In other cases, such as museums, a company such as Link will be more concerned with creating products based on, or using, facsimiles of exhibits in the institution.

At a time when the world appears to have an insatiable hunger for such initiatives Link has done so well that it is among Britain's fastest-growing businesses, with turnover growing from just pounds 600,000 in 1994 to pounds 4.2m last year.

In the current period, sales are expected to reach pounds 6m, while the staff has grown from three to 30. Meanwhile, Claire Derry, the managing director, has been honoured as a business leader.

The business in its current form was created by Ms Derry, who had spent the three years before 1986 working on the development and sale of television programmes. When United Newspapers, as the parent company was then, decided the operation was surplus to requirements, she found herself faced with either taking redundancy or mounting a management buyout. David Hamilton, an accountant who got his break in television when Lord Hanson recruited him to the Trident Television Group, joined at this time, taking on the role of chairman, and helped Ms Derry raise sufficient finance from the venture capital company Grosvenor to acquire the business. That situation lasted until 1995, when Guinness Mahon Development Capital, now known as Proven, became the backer.

The arrival of the new finance also led to the establishment of a new direction for the business.

The licensing operation counts Asterix, Camberwick Green, The Magic Roundabout, the Natural History Museum and Lord's Cricket Ground among its properties in addition to Mattel's Barbie. But alongside it, Ms Derry and her team have moved into making and marketing television programmes. Though only recently established, this operation has got off to a strong start, playing a role in the creation of a number of animated films. This Christmas, it will be able to claim a hand in features appearing on both BBC1 and ITV - The Forgotten Toys and The First Snow of Winter.

Moreover, a children's series, Teddybears, based on a collection of books by Susanna Gretz, will start in January and Link is already developing toys, books and other products connected to it.

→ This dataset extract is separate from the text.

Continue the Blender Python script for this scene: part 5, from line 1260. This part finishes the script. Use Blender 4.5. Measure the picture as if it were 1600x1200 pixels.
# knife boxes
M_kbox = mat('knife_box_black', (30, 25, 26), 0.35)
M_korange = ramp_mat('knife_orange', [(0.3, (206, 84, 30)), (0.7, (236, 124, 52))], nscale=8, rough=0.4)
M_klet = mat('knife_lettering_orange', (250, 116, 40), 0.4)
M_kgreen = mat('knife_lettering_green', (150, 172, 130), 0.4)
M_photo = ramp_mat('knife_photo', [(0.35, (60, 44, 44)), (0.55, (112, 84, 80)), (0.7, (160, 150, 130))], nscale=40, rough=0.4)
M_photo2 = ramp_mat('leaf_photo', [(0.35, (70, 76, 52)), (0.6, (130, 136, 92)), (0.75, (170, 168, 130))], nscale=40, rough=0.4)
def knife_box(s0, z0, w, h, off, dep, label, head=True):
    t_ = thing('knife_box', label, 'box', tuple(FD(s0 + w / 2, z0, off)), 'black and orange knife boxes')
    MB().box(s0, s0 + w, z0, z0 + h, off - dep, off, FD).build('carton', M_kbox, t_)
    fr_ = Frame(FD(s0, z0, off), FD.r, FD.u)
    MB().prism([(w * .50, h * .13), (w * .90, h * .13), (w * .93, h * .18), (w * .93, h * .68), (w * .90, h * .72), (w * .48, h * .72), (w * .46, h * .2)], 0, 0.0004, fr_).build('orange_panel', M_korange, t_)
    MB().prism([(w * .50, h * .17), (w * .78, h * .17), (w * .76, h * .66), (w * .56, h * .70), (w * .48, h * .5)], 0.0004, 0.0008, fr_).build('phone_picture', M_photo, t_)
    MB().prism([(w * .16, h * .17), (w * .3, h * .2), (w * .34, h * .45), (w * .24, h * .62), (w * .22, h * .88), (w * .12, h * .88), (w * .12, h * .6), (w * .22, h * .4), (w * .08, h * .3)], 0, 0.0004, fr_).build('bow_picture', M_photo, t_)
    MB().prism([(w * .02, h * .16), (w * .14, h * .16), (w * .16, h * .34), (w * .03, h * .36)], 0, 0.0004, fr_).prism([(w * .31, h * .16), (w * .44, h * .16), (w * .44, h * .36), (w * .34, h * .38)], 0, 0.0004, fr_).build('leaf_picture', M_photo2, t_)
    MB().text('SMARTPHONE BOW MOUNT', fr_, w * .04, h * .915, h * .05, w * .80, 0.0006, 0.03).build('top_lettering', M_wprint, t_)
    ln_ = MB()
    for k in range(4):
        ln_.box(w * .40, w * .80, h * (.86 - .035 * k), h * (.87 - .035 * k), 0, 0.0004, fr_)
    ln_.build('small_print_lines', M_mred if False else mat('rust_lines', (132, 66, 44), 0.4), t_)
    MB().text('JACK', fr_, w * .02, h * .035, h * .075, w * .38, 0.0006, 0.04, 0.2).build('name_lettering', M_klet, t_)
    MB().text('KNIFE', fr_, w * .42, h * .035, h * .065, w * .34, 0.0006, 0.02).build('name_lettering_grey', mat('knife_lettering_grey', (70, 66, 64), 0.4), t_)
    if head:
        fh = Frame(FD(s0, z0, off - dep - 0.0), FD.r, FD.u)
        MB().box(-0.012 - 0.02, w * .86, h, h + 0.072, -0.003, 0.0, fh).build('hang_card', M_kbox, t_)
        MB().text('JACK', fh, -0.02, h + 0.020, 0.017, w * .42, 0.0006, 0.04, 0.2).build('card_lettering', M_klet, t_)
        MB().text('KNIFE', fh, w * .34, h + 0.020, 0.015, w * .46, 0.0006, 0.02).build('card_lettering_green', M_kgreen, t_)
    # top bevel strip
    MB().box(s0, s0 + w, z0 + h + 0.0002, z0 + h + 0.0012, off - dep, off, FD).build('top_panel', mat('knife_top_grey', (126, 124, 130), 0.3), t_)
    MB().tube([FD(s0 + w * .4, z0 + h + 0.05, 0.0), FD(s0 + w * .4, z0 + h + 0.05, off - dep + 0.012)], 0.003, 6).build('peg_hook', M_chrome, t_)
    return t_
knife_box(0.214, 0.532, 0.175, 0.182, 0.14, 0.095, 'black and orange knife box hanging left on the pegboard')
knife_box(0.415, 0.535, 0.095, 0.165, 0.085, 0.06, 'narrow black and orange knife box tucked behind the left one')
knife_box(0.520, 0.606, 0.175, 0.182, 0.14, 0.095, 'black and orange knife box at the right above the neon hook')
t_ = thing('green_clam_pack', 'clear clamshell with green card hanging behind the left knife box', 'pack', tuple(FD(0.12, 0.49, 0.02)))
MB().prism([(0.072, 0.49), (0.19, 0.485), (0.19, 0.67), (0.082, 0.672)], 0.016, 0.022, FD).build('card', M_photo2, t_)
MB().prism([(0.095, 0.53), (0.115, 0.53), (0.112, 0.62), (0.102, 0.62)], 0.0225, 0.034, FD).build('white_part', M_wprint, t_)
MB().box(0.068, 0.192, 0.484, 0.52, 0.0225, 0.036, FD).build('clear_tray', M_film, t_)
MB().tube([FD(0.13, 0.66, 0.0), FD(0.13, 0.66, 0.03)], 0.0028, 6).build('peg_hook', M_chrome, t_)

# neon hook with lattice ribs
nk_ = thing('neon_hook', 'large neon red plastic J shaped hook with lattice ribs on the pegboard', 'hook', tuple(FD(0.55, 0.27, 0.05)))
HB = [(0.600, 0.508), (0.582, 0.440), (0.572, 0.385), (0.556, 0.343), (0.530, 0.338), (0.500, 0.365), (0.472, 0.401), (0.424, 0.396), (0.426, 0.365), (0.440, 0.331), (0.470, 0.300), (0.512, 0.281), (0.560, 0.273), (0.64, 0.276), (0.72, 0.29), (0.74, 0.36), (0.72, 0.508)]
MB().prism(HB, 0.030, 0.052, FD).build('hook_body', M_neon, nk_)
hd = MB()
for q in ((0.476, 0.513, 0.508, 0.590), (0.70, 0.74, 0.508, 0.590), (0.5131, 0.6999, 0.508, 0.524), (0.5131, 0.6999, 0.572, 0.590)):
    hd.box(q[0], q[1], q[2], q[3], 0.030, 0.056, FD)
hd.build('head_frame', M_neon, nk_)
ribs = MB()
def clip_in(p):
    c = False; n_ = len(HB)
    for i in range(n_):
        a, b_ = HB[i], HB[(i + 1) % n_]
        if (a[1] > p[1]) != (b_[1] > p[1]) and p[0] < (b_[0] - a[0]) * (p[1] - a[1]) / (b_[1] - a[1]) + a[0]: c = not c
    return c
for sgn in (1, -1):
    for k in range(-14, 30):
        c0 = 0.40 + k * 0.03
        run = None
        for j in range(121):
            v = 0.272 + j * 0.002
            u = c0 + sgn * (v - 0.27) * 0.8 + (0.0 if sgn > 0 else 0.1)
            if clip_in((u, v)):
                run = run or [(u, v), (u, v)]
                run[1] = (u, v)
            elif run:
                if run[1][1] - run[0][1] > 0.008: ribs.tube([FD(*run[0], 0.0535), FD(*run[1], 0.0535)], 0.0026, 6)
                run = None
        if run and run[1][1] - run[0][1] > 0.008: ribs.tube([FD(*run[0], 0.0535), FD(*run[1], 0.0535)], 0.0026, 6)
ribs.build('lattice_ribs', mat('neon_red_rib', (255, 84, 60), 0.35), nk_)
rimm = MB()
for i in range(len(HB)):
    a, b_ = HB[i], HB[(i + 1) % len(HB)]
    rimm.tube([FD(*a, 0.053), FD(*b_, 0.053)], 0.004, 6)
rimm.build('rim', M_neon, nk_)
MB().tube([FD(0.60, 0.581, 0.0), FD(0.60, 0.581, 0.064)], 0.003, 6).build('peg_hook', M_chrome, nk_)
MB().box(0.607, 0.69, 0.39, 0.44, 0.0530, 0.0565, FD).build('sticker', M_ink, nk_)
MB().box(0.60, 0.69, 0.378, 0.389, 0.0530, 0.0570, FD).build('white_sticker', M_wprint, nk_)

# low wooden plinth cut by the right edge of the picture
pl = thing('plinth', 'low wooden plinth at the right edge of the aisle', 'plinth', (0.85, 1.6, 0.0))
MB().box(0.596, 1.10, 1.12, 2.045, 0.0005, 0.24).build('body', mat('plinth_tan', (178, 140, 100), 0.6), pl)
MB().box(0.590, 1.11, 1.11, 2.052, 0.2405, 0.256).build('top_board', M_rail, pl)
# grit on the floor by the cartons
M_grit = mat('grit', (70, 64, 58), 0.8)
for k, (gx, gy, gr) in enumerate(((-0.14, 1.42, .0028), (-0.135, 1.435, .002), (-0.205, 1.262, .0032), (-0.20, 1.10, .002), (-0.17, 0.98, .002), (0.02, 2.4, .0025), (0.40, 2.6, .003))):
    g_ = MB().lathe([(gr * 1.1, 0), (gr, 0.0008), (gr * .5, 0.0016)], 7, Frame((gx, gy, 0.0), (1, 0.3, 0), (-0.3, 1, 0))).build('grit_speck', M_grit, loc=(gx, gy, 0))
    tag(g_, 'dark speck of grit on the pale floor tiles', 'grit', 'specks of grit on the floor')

Ms Derry, who as part of her drive to develop the business has recently gone through the Institute of Directors' company direction programme, insists that this sector has its good times and bad times like any other. But she does accept that a company based on serving a children's audience is perhaps more resilient than others, because people buy things for children even in a recession.

She also points out that while the casual observer will have detected much greater use of product licensing than even a few years ago, the market has become tougher. This is because the increase in the number of channels means that programmes often have a smaller audience than before.

However, the plethora of channels does mean that some shows, such as The Magic Roundabout, are revived and this throws up new licensing opportunities.

These can range from the use of characters on products as varied as fizzy- drink cans and pencil sets to allying brand names with other complementary products or services.

In a short period of time, it has become a multi-million pound business and is increasingly seen as a way of generating a significant revenue stream as well as adding to the profile and awareness of the property.

With two young children of her own, Ms Derry must have a shrewd idea of the likes and dislikes of a highly fickle group of consumers. However, it is clear that her children also present a challenge in that - even though work and home are both in west London - they are part of a family life that must be juggled with her career.

"It is extremely difficult to do both very well," she says.

She and her colleagues attribute the success of this little-known satellite of the media universe to such factors as taking care to meet clients' needs and expectations, while keeping to agreed budgets and timescales.

But it is clear that two factors placed at the bottom of the company's list of priorities - having a long-term vision of the market and the potential of each property within it and delivering a professional, honest and friendly service - score highly with clients.

According to one satisfied client, quoted in Link's publicity material, Ms Derry and her team have "a fantastic long-term perception of what a licensing programme is all about". Another adds: "Their reputation as a straight, sound and professional company is well deserved."

Only the parents confronted with endless demands for licensed goods seem to be concerned.